Bus yang kunanti akhirnya datang. Tiga lembar dua ribuan kulipat dan kubayarkan kepada kondektur saat aku dimintai bayaran.

Catatan bijaksana:
Permohonan yang kita sampaikan dalam doa-doa kita selama ini banyak yang dipenuhi. Namun begitu, selalu saja rasa kurang yang kita rasakan.  

Surakarta, 24 Maret 2016

Rabu, 02 Maret 2016

Priyayi Sepuh

Ternyata Bukan Kereta Api

Priyayi Sepuh hari ini berniat bepergian ke Surabaya. Pagi itu semua persiapan telah selesai. Berangkatlah dengan isteri tercinta ke jalan raya jurusan Surabaya. Dengan berkacamata hitam disusurinya gang sempit dari rumahnya itu. Tak berapa lama sampailah mereka berdua di pinggir jalan raya, tempat bus umum jurusan Surabaya.
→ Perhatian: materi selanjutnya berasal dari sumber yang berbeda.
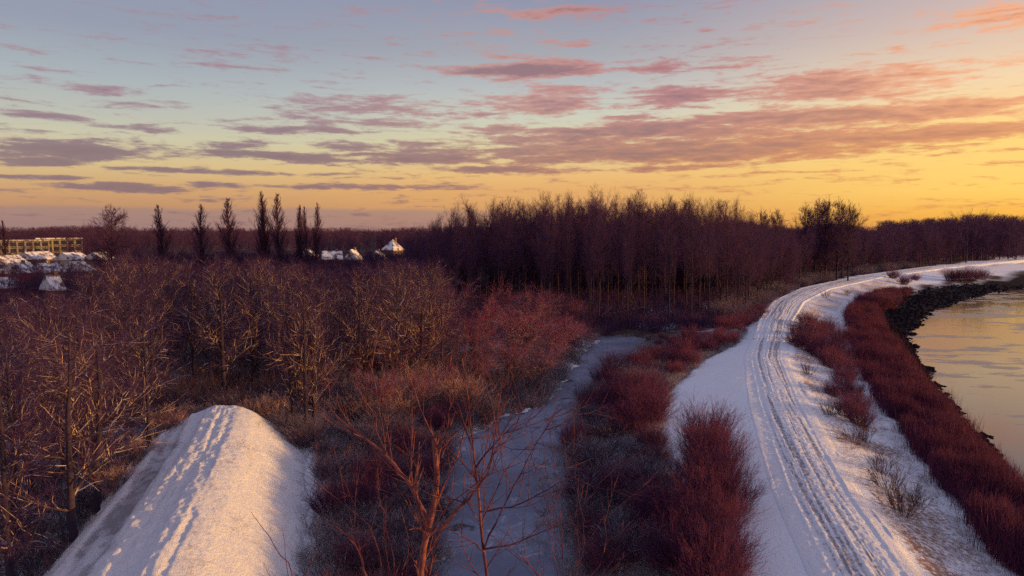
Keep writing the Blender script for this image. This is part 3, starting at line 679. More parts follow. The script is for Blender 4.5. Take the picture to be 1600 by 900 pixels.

Sejenak kemudian, lewatlah sebuah bus. Awalnya ia merentangkan tangan. Maksudnya meneyetop bus itu. Ketika bus berhenti ia hanya diam saja. Tak ada niat dan tanda-tanda akan naik bus itu. Kenek bus pun turun. "Tindak pundi Yang Kung? Monggo taksih kathah kursi kosong lho."

Priyayi Sepuh hanya menggelengkan kepala. Untuk mempertegas bahwa dia tidak berniat naik bus, ia menggerak-gerakkan tangannya tanda tidak akan naik bus itu. Kenek penasaran karena awalnya Priyayi Sepuhlah  yang menyetop bus. "Tindak pundi to Yang Kung?"

"Nyuwun pangapunten, Mas. Kulo mung mbuktekaken omongane konco kulo. Yen ono kendaraan gelem disetop berarti bus. Ning yen disetop ora gelem mandhek berarti sepur. Niki wau senes sepur nggih, Mas?"

"Dasar Piyayi Sepuh!" umpat kenek bus.